NVIDIA Titan X Video Card Coming in August For $1200
Nvidia CEO Jen-Hsun Huang announced at an engagement at Stanford University the NVIDIA Titan X, NVIDIA’s new flagship video card. Based on the company’s new GP102 GPU, it’s launching in less than two weeks, on August 2nd.
The new NVIDIA TITAN X is the biggest GPU ever built. It has a record-breaking 3,584 CUDA cores. So forget words. Here are its numbers:
- 11 TFLOPS FP32
- 44 TOPS INT8 (new deep learning inferencing instruction)
- 12B transistors
- 3,584 CUDA cores at 1.53GHz (versus 3,072 cores at 1.08GHz in previous TITAN X)
Up to 60% faster performance than previous TITAN X
High performance engineering for maximum overclocking
12 GB of GDDR5X memory (480 GB/s)
On the clockspeed front, Titan X will be clocked at 1417MHz base and 1531MHz boost. This puts the total FP32 throughput at 11 TFLOPs, 24% higher than GTX 1080. In terms of expected performance, NVIDIA isn’t offering any comparisons to GTX 1080, but relative to the Maxwell 2 based GTX Titan X, they are talking about an up to 60% performance boost.
Feeding the card that is GP102 is a 384-bit GDDR5X memory bus.

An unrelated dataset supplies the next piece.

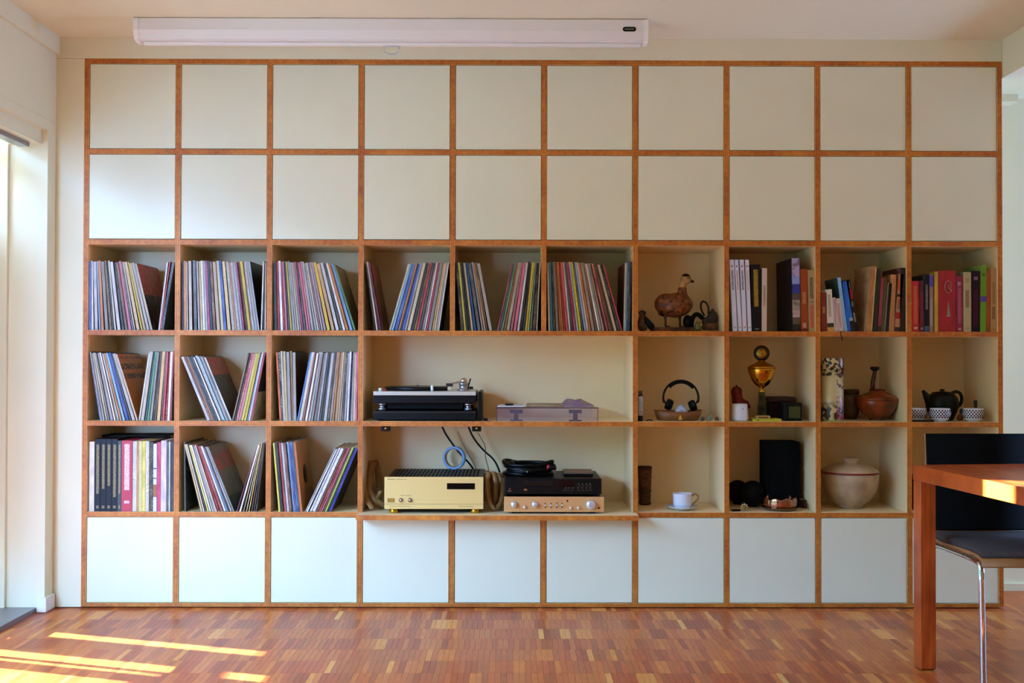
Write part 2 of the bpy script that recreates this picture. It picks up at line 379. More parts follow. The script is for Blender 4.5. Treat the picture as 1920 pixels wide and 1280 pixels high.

NVIDIA will be running Titan X’s GDDR5X at the same 10Gbps as on GTX 1080, so we’re looking at a straight-up 50% increase in memory bus size and resulting memory bandwidth, bringing Titan X to 480GB/sec.
Like the past Titans, the new Titan X is a 250W card, putting it 70W above GTX 1080. The card is powered by the typical 8-pin + 6-pin power connector setup.
Display I/O is listed as DisplayPort 1.4, HDMI 2.0b, and DL-DVI.
The card will retail for $1200, $200 more than the previous GTX Titan X (Maxwell 2), and $500 more than the NVIDIA-built GTX 1080 Founders Edition. It will be available Aug. 2 direct from nvidia.com in North America and Europe, and select system builders. It is coming soon to Asia.